Both Roku and Apple TV come with their own small, physical remote controls as well as specialized apps. That means they can offer bright, simple start screens on the TV that let users navigate between different content providers with the push of a few buttons. Accompanying remote control apps are good for text entry in a search field or wifi password log in. Apple’s app obviously only runs on iOS. Roku’s is on Android and iOS.

Related: Google Chromcast: $35 Cable Industry Killer?

Direct content

This one is a moving target. As of today, Chromecast trails far behind its competitors in content deals that play directly from the Internet to the devices (we’ll get to streaming below). All three have Netflix. And other popular video services like HBO Go and Hulu are available on the two older boxes and are coming soon to Chromecast, too.

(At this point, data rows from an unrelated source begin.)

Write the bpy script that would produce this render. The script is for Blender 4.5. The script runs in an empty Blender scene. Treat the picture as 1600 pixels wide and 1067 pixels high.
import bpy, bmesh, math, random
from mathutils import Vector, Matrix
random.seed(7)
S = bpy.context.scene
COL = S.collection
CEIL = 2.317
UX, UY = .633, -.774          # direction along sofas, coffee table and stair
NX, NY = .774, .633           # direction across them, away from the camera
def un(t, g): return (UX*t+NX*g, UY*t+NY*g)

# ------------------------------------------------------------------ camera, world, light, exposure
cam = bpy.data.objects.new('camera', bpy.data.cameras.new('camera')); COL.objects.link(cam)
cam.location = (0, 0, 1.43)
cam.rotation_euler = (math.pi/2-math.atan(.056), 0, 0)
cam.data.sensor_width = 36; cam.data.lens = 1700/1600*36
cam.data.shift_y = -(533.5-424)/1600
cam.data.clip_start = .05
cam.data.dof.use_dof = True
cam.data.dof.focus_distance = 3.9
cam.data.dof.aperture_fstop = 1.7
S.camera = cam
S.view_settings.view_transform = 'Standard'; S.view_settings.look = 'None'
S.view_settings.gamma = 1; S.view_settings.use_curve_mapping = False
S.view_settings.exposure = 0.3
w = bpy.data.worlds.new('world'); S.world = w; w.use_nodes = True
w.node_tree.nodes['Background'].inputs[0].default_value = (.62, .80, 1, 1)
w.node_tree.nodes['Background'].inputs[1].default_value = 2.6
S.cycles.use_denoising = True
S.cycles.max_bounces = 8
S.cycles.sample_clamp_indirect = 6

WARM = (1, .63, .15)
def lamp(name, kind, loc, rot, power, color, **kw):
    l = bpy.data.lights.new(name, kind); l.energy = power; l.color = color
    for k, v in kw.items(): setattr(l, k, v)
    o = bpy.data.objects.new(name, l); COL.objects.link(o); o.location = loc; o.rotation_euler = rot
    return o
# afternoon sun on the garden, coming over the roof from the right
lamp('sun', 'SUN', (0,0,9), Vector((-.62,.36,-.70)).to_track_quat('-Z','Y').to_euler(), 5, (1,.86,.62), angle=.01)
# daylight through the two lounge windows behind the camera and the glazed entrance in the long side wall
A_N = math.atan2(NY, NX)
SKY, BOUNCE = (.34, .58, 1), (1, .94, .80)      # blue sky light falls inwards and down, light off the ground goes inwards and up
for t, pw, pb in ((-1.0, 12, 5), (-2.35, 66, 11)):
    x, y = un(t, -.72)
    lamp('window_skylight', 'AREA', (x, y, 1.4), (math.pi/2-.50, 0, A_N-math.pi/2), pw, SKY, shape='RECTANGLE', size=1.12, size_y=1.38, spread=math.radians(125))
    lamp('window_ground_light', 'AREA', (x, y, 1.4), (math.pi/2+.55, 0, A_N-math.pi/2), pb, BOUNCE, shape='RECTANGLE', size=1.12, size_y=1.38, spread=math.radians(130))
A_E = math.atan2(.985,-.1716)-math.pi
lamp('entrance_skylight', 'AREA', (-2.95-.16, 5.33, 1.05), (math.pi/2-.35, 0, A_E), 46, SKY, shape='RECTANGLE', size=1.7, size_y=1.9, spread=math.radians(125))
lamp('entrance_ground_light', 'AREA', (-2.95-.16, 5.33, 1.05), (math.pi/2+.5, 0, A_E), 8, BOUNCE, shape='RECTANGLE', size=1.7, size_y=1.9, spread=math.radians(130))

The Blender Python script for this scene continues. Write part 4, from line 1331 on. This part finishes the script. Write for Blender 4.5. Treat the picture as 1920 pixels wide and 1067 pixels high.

But there’s a huge array of content for the two older boxes and it could take Google a while to catch up. For example, Apple TV has deals with the U.S. professional baseball, hockey and basketball leagues. Roku has the widest selection of channels by far and works directly with Amazon (AMZN) Instant Video, WalMart’s (WMT) Vudu service and many, many others. Roku lists its channels here.

Oddly, YouTube, a mainstay of the Chromecast, is directly available for Apple TV but not for Roku.

Only the Apple TV can access and play iTunes store content and only the Chromecast can get to Google Play content, obviously.

Streaming features

The best way to watch video on any of the three units is via a direct connection. A movie or show streams over the Internet right to the unit, without having to go through other devices in the house – an extra step that can degrade quality, cause jumpiness or out-of-sync audio.

But all three units also offer indirect streaming to help bring in an ever-wider array of online fun stuff. Chromecast can receive almost any web content, including video, that can play in the Chrome browser. So even though there’s no direct Hulu service for Chromecast yet via an app, a user could stream it from Hulu’s Web site.

Apple TV can receive even more streams – almost anything running on a Mac as well as many iOS apps can use Apple’s proprietary Airplay feature to stream to a TV connected to an Apple TV.

Roku can’t stream in that fashion but, unlike its peers, it does have a USB port and a microSD slot to access content saved on an external drive or memory stick.